Argonne bike ride

Yesterday morning I went out for a bike ride I’ve been wanting to take for some time: to Argonne National Lab, around the loop trail that surrounds it, and back home. Each leg is about 10 miles, so I ended up with just over 31 miles on my tripmeter when I got home. I’ve ridden more in a day than that, but never in a single trip.

The trail at Argonne is in the Waterfall Glen Forest Preserve, a doughnut-shaped preserve that encircles the Lab property.

Sign at west entrance

I started at the west entrance and went counter-clockwise, which soon put me parallel to a train track that runs along the preserve’s southern border.

Track along southern edge

Except for a few glimpses here and there, you don’t actually see the Lab facilities from the trail. It’s mostly through woods and ponds, with an occasional open field or stream crossing.

Pond and woods

There’s also a waterfall1 on a spur trail that I missed the turnoff for. Next time.

The trail itself is crushed limestone and wider than most DuPage trails, probably because it gets a lot of traffic. I passed countless groups of runners on my way around, and the extra width came in handy.

I didn’t take as many photos as I would have liked to because the mosquitos were awful. We’ve had some decent rain recently, and all the dormant eggs laid in the spring have hatched in the last week or so. They didn’t bother me while I was moving, but whenever I stopped on the trail to pull out my phone and take a picture, in seconds they’d be all over me. The runners must have been fully doused in repellent; otherwise, they’d have been drained of all their blood by the time they got around the loop.

I did get soaked on the ride home. The sky had been threatening all morning, and when I was half a mile or so from Argonne it opened up. Not a sprinkle, not a thunderstorm, just a good steady rain that you’d generally welcome in August if you weren’t out on your bike ten miles from home. Actually, it was fine. My phone, wallet, and keys were protected in a ziplock bag in my rack pack, and the rain was never heavy enough to affect my visibility. The only trouble I had was riding through Greene Valley, where the trail got so soft my tires were sinking almost to the rims into the crushed limestone. I had to leave the trail at the first opportunity and ride on the street.

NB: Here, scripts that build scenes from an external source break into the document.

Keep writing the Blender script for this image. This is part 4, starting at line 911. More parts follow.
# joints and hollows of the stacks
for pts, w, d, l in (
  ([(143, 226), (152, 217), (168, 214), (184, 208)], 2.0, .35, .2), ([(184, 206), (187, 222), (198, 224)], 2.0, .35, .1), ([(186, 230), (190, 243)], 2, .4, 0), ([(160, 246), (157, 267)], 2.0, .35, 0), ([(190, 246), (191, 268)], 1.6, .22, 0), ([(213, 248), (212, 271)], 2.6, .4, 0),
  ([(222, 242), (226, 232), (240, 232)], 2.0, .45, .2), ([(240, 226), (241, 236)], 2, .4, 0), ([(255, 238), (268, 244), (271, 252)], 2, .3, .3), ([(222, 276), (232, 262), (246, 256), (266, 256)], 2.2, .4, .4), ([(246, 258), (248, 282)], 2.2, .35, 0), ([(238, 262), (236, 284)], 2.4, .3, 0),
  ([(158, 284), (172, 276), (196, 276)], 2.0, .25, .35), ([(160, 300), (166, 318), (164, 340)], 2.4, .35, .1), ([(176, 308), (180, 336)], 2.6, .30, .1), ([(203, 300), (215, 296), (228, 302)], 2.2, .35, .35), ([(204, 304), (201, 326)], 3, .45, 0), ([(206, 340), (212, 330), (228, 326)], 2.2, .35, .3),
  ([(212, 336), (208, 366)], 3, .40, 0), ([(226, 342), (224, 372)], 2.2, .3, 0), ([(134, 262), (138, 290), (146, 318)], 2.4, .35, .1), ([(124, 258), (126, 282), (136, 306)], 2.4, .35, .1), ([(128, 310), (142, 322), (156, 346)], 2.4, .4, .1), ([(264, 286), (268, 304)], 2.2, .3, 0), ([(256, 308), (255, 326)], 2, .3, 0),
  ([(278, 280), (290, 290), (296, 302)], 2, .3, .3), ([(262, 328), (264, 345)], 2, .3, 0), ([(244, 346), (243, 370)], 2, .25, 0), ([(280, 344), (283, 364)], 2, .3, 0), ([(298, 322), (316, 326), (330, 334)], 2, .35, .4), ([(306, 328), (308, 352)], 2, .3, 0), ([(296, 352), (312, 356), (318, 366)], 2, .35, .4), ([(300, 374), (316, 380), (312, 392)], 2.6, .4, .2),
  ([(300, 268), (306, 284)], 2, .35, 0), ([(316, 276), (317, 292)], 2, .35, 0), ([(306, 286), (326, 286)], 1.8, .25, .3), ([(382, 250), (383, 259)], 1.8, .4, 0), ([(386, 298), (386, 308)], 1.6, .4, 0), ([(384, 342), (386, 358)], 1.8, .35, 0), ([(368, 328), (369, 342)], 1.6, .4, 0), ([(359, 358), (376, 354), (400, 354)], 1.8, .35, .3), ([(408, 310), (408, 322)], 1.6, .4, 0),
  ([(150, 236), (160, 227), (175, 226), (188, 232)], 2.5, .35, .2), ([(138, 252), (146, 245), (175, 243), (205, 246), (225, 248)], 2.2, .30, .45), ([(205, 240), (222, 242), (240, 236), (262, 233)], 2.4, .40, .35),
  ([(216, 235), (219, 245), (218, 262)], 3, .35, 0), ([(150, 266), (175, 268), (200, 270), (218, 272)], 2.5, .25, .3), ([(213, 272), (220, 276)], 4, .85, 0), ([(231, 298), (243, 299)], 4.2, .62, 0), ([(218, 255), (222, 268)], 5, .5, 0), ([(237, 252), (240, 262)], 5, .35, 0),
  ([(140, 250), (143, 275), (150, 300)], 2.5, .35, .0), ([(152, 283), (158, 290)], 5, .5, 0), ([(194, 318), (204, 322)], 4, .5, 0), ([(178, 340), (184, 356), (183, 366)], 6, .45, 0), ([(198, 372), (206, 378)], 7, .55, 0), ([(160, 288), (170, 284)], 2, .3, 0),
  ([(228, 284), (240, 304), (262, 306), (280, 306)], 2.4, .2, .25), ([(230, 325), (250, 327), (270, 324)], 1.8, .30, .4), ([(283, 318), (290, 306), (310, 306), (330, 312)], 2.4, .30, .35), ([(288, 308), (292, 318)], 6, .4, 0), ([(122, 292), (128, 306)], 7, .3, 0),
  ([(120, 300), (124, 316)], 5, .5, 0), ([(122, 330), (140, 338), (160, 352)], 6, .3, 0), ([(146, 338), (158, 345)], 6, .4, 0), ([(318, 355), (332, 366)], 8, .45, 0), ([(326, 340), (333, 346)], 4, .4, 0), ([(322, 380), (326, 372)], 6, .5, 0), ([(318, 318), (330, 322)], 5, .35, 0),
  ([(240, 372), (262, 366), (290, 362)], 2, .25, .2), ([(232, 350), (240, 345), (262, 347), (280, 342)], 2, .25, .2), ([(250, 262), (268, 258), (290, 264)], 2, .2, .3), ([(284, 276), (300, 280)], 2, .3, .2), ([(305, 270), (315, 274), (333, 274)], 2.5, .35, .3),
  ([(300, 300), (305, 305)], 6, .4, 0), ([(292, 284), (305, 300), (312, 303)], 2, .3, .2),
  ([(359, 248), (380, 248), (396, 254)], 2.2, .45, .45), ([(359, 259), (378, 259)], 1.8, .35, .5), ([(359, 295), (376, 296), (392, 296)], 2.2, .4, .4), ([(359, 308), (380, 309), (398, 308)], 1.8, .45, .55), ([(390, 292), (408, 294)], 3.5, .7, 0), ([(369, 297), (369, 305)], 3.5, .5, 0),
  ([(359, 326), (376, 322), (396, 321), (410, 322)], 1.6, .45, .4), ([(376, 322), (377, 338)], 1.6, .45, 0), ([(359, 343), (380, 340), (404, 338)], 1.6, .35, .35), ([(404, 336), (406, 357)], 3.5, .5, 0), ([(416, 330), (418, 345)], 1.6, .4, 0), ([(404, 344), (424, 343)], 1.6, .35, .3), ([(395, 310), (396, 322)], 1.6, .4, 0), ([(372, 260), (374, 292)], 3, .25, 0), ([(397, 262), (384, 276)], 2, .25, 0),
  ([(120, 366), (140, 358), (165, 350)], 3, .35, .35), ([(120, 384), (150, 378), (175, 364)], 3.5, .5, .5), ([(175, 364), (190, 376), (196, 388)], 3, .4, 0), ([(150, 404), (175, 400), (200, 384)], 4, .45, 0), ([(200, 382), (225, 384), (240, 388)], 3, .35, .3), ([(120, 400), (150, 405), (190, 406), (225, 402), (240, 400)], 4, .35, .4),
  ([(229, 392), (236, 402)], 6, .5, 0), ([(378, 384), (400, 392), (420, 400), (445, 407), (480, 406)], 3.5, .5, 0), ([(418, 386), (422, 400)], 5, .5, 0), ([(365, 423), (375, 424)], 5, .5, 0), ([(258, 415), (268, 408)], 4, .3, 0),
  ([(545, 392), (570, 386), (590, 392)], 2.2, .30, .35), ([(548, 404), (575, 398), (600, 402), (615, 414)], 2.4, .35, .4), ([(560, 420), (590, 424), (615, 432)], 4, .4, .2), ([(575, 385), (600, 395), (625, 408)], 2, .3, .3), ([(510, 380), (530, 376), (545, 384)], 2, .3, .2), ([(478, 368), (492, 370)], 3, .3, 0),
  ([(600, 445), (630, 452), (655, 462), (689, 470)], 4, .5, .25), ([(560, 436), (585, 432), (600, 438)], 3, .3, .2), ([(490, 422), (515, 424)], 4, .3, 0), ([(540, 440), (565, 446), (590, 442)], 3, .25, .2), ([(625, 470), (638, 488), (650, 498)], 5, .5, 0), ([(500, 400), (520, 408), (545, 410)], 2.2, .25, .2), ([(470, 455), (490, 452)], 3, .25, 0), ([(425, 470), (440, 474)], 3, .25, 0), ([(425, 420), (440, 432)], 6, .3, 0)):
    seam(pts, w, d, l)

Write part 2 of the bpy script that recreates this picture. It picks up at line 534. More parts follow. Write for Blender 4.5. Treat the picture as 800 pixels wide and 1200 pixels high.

The ride around Argonne neatly bookended the midnight ride my wife and I took around Fermilab last weekend.

Fermilab entrance sign

This was an organized ride of a few hundred people called Chase the Moon. The entrance fee supported a local conservation group. In this case, we really did ride on the lab property itself, zigzagging among the buildings and ending with a loop around the accelerator ring.

Wilson Hall

There are no other national labs in the area, so I don’t know what I’m going to do with myself next weekend.


  1. Every writeup of Waterfall Glen notes that the “waterfall” in the preserve’s name doesn’t refer to the falls but to the name of one of the Forest Preserve District’s former commissioners with the Lettermanesque name of Seymour “Bud” Waterfall. I have a sneaking suspicion this is an elaborate prank put on by DuPage County.